ISLAMABAD: Prime Minister Shehbaz Sharif on Wednesday assured the members of the National Assembly that his government would address the issue of gas loadshedding during sehr and iftar as inflation-weary people have been registering complaints.

The prime minister, responding to a point of order raised by MNA Syed Agha Rafiullah, told the house that he had already taken notice of the matter.

PM Shehbaz shared that he had already summoned a meeting to be held later in the day, to discuss the issue of gas loadshedding.

“We will leave no stone unturned to address this issue,” the prime minister assured the house.

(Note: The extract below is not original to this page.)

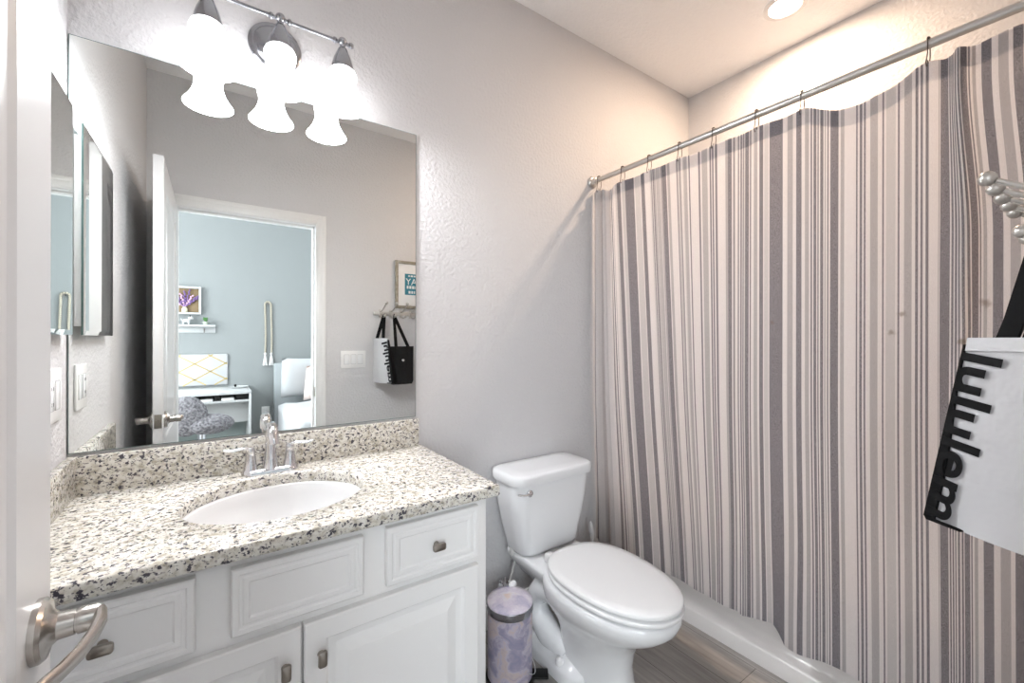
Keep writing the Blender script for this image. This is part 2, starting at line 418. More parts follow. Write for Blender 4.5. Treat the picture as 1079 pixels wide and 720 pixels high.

Earlier, a parliamentarian from Karachi’s Malir area drew the house’s attention to the problem of gas loadshedding being faced by the people, particularly those of Karachi, during sehr and iftar.

He said though the prime minister had already taken notice of the situation, the Sui Southern Gas Company (SSGC) needed to be directed to resolve the issue and provide uninterrupted supply during sehr and iftar.

Last week, the SSGC said gas would be supplied to domestic consumers during the holy month of Ramadan, but for limited hours — a move that irked consumers who complained of not getting enough of this essential fuel during mealtimes.

The utility had said that the gas pressure would be low from 8am to 2:30pm as it was facing a shortfall of 250 million mmbtu.

According to the SSGC helpline, for iftar, gas will be supplied to consumers in Karachi from 2:30pm to 7pm, while for sehr it will be available from 2:30am to 5am.

The gas utility added that consumers would face complete suspension or low pressure during the rest of the hours. 

However, the people have been complaining that gas remained suspended during sehr and iftar which forced them to purchase meals from hotels and restaurants which burdened their pockets.